Published online by Cambridge University Press: 16 October 2009
Once more I call upon the resources of my swift-moving intellect, take up once more the pen used in my fruitful labours, and first of all declare that the illustrious Italian vernacular may as fittingly be used for writing prose as for writing poetry. But, because writers of prose most often learn the vernacular from poets, and because what is set out in poetry serves as a model for those who write prose, and not the other way about – which would seem to confer a certain primacy – I shall first expound the principles according to which the illustrious vernacular is used for writing poetry, following the order of treatment laid down at the end of the first book.

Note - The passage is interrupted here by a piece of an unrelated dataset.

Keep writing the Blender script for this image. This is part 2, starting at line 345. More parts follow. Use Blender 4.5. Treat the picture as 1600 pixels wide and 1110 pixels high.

Let us first ask, then, whether all who write poetry in the vernacular should use it in its illustrious form. To a superficial enquirer it might seem that they should, because anyone who writes poetry should embellish his lines as much as possible; and therefore, since nothing provides as splendid an ornament as does the illustrious vernacular, it seems that any writer of poetry should use it. Moreover, anything that is the best of its kind, if it be mixed with what is inferior to it, not only takes nothing away from the lesser material, but actually improves it; and therefore if poets, however crude the verses they write, mix the illustrious vernacular with their own crudities, they not only do the right thing but, it seems, are obliged to do so: those of limited ability stand much more in need of help than those with greater skill.